WORK TO COMPLETE: Give the number of lines in the listing below that include the word "Take", with nothing more.

DATA ROWS:

- - -

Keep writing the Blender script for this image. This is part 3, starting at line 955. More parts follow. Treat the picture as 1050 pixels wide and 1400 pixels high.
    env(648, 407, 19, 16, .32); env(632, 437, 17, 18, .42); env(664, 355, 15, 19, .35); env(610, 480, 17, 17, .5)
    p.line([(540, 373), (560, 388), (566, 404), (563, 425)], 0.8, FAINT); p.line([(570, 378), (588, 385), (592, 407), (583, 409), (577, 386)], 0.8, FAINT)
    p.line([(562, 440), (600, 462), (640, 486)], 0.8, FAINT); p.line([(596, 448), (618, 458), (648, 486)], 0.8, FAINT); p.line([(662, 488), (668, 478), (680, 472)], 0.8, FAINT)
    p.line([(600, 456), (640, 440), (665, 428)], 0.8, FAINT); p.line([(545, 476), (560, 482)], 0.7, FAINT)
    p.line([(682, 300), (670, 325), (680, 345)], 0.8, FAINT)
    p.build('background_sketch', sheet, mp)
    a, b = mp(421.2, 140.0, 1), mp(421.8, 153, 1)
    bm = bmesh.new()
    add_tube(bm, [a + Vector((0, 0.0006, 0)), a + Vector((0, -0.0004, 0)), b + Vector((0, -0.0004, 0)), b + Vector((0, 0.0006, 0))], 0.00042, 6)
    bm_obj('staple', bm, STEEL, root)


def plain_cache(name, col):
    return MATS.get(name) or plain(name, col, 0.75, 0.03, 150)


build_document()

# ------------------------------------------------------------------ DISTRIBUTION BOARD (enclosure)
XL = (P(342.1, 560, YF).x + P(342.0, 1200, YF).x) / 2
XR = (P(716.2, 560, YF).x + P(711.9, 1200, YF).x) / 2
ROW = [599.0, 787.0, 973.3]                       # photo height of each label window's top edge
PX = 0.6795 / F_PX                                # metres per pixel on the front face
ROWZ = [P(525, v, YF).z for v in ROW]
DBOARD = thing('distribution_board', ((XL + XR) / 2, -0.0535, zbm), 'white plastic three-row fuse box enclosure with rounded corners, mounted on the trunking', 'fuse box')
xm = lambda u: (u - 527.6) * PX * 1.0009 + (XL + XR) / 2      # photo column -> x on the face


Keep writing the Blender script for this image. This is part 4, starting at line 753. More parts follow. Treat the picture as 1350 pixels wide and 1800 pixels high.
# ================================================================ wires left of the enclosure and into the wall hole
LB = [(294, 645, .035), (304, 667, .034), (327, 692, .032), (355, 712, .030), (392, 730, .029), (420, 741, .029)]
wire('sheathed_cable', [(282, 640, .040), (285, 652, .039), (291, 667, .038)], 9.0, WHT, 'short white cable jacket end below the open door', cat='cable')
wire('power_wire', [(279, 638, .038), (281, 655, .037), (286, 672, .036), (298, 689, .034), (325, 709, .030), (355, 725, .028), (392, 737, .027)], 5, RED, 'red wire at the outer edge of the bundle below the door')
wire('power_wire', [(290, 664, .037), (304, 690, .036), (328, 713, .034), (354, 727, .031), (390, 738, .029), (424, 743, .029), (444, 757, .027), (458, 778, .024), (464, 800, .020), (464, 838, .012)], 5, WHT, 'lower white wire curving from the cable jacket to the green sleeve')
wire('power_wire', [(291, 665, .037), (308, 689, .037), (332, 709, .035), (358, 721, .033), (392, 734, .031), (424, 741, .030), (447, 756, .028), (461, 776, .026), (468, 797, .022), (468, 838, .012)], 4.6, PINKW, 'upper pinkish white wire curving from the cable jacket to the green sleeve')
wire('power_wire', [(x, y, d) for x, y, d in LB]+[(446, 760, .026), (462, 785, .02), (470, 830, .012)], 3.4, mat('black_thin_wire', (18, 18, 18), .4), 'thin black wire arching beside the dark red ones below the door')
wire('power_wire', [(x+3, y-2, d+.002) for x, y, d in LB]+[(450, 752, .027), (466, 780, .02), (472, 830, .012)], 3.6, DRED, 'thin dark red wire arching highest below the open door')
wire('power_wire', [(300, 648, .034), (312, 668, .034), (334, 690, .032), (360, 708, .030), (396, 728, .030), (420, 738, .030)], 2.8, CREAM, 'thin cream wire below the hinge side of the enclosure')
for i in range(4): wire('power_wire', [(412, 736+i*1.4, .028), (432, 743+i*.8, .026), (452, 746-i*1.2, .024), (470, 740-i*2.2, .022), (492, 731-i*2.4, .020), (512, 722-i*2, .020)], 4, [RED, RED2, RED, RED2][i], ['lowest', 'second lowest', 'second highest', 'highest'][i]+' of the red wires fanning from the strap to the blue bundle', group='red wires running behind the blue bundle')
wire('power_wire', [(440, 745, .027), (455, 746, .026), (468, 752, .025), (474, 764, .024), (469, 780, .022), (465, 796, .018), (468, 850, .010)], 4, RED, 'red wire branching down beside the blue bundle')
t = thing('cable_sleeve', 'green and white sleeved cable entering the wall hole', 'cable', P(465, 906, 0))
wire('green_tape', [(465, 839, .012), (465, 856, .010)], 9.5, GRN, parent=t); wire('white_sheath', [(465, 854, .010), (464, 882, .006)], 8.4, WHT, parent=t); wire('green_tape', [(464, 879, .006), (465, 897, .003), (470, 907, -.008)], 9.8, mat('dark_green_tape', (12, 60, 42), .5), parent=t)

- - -

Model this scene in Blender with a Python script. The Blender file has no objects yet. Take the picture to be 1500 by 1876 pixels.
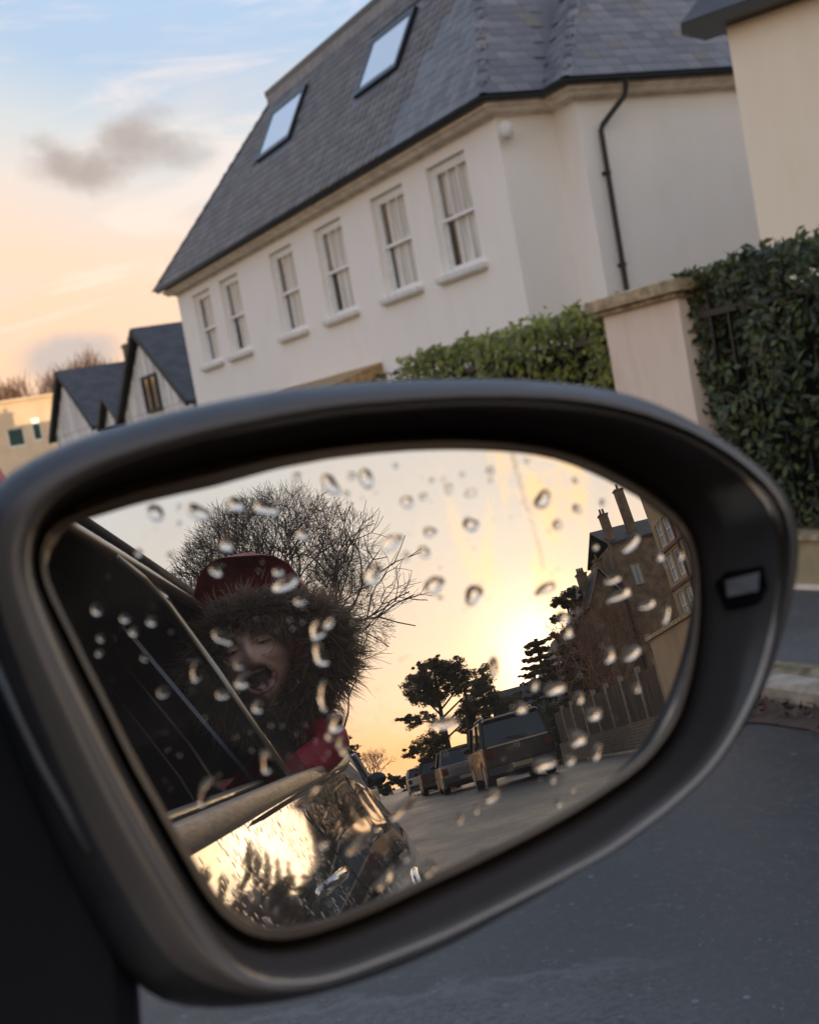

- - -

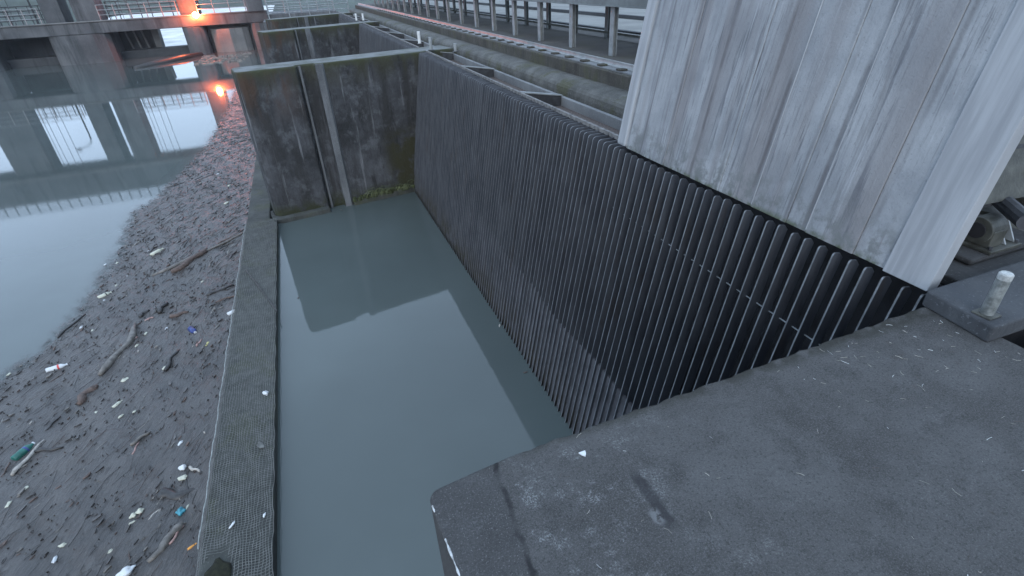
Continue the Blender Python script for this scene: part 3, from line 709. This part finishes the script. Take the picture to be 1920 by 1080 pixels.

- - -

RESPONSE TO THIS EXERCISE: 2